Canadian Innovation Needs Innovating

Canadian innovation lags for a reason. The Canadian academic world is in a tizzy because the country’s five largest universities, including UBC, want the federal government to steer more research funding to them. The big five say they could really kick-start Canadian “innovation” if they’re given most of the money.  Naturally, other universities disagree.  

Canadian innovation lags for a reason.

The Canadian academic world is in a tizzy because the country’s five largest universities, including UBC, want the federal government to steer more research funding to them. The big five say they could really kick-start Canadian “innovation” if they’re given most of the money.  Naturally, other universities disagree.  

Problem is that this perpetuates a myth that innovation is the sole purview of universities, and thus they – whether five or 10 doesn’t matter — should receive most of the funding for it.

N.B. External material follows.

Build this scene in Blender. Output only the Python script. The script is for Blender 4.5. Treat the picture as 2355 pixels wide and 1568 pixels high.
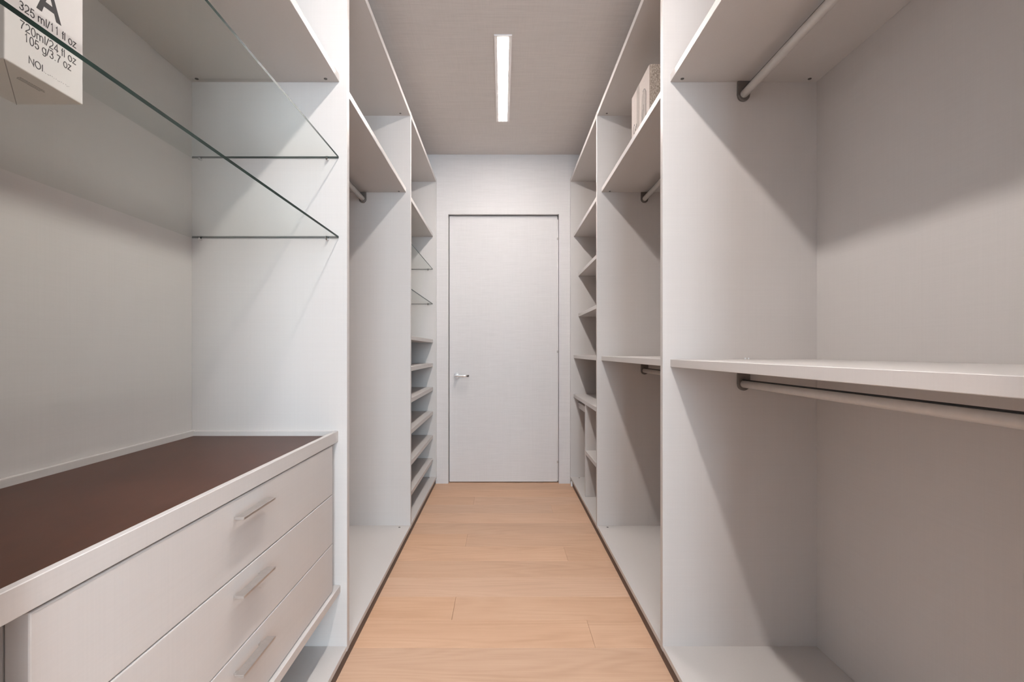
import bpy, bmesh, math, random
from mathutils import Vector, Matrix

for o in list(bpy.data.objects):
    bpy.data.objects.remove(o, do_unlink=True)
sc = bpy.context.scene
COL = sc.collection
random.seed(7)

# ------------------------------------------------------------------ camera
CAM_H = 1.0075
F_PX = 1216.0
VPX, VPY = 1155.0, 808.0
cam_d = bpy.data.cameras.new('camera')
cam_d.sensor_fit = 'HORIZONTAL'
cam_d.sensor_width = 36.0
cam_d.lens = 36.0 * F_PX / 2355.0
cam_d.shift_x = (2355 / 2 - VPX) / 2355.0
cam_d.shift_y = (VPY - 1568 / 2) / 2355.0
cam_d.clip_start = 0.02
cam = bpy.data.objects.new('camera', cam_d)
cam.location = (0, 0, CAM_H)
cam.rotation_euler = (math.pi / 2, 0, 0)
COL.objects.link(cam)
sc.camera = cam

# ------------------------------------------------------------------ world, exposure
w = bpy.data.worlds.new('world')
sc.world = w
w.use_nodes = True
w.node_tree.nodes['Background'].inputs[0].default_value = (0.73, 0.865, 1.0, 1)
w.node_tree.nodes['Background'].inputs[1].default_value = 22.0
vs = sc.view_settings
vs.view_transform = 'Standard'
vs.look = 'None'
vs.gamma = 1.0
vs.use_curve_mapping = False
vs.exposure = 0.58
LAMP_STRENGTH = 94.0
LAMP_COLOR = (1.0, 0.945, 0.905, 1)

# daylight window in the end wall behind the viewer: a sampling portal for the sky, exactly its opening
WIN = (-0.12, 0.92, 0.60, 2.36)
REAR_Y = -2.3
pl = bpy.data.lights.new('window_portal', 'AREA')
pl.shape = 'RECTANGLE'
pl.size = WIN[1] - WIN[0]
pl.size_y = WIN[3] - WIN[2]
pl.cycles.is_portal = True
po = bpy.data.objects.new('window_portal', pl)
po.location = ((WIN[0] + WIN[1]) / 2, REAR_Y - 0.101, (WIN[2] + WIN[3]) / 2)
po.rotation_euler = (math.pi / 2, 0, 0)
COL.objects.link(po)



# ------------------------------------------------------------------ materials
def srgb(r, g, b):
    def c(v):
        v /= 255.0
        return v / 12.92 if v <= 0.04045 else ((v + 0.055) / 1.055) ** 2.4
    return (c(r), c(g), c(b), 1)


def new_mat(name):
    m = bpy.data.materials.new(name)
    m.use_nodes = True
    nt = m.node_tree
    return m, nt, nt.nodes['Principled BSDF']


def N(nt, t, **kw):
    n = nt.nodes.new(t)
    for k, v in kw.items():
        setattr(n, k, v)
    return n


def noise(nt, vec, scale, stretch=(1, 1, 1), detail=3.0, rough=0.55):
    mp = N(nt, 'ShaderNodeMapping')
    mp.inputs['Scale'].default_value = stretch
    nt.links.new(vec, mp.inputs['Vector'])
    nz = N(nt, 'ShaderNodeTexNoise')
    nz.inputs['Scale'].default_value = scale
    nz.inputs['Detail'].default_value = detail
    nz.inputs['Roughness'].default_value = rough
    nt.links.new(mp.outputs['Vector'], nz.inputs['Vector'])
    return nz.outputs['Fac']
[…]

Nearly 13 years ago, Canada launched an innovation agenda with the lofty goal of becoming one of the top five countries in the OECD in terms of innovation.

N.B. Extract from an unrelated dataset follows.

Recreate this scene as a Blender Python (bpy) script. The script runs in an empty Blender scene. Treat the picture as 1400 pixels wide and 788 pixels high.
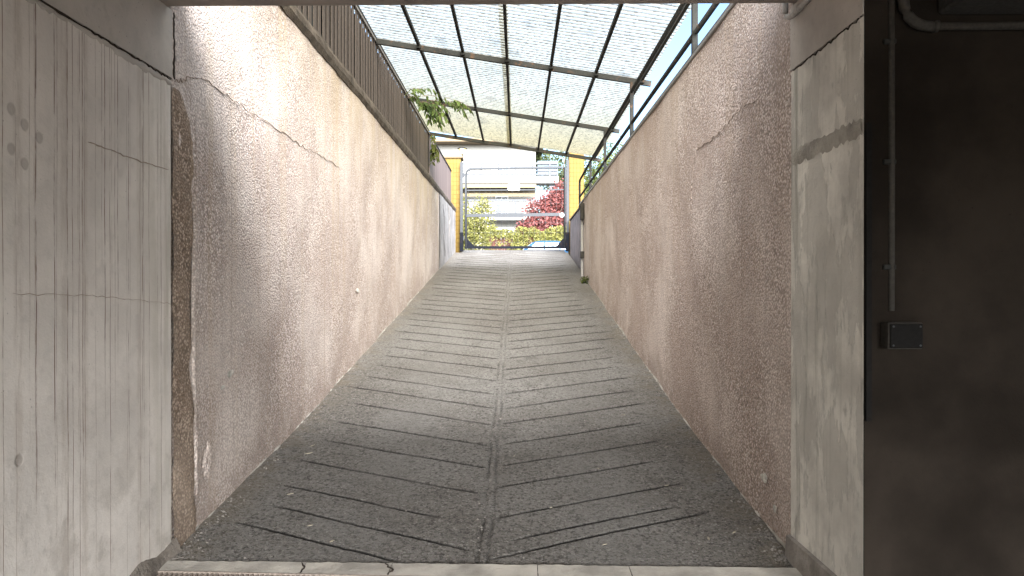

It’s failed miserably. Today Canada ranks 13th among 17 peer countries, because, I believe, innovation is too often misunderstood here. Universities like UBC have convinced funders that academic research equals innovation. It doesn’t.

Research is not innovation, which is the transformation of products and services to something that is more valuable than the alternatives. While some research may be used down the road in innovation, it’s a long, perilous journey — often known as the “Valley of Death” — from the lab to the marketplace.  

Neither does innovation mean simple development of products. Most of the innovation in the world today involves a combination of new technology and new business (or delivery) models.

One only has to look at Silicon Valley or to some areas of Europe to see what real innovation is about. Those areas have managed to work together to create the computer revolution, the communications revolution, the clean energy revolution, and many other revolutions that were hatched by innovative small and large companies.

Here, “innovation” too commonly means warring over who should get government grants. Yet a far bigger incentive to innovation is investment.  Canada, locked in its traditional granting mentality, has also failed miserably in this department.

Today there is even less investment in Canadian innovation than there was a decade ago. Tiny Israel, with a population slightly larger than BC’s, has greatly surpassed us because it understands how to combine private and public investment to drive innovation.

Instead of forming a cogent plan that combines the skills of academia, government and private sectors, we in Canada prefer the traditional method of hiding in our silos and fighting over funding. That means we’ll always be mediocre innovators.

Maybe revolution is the real cure for Canada’s innovation sloth.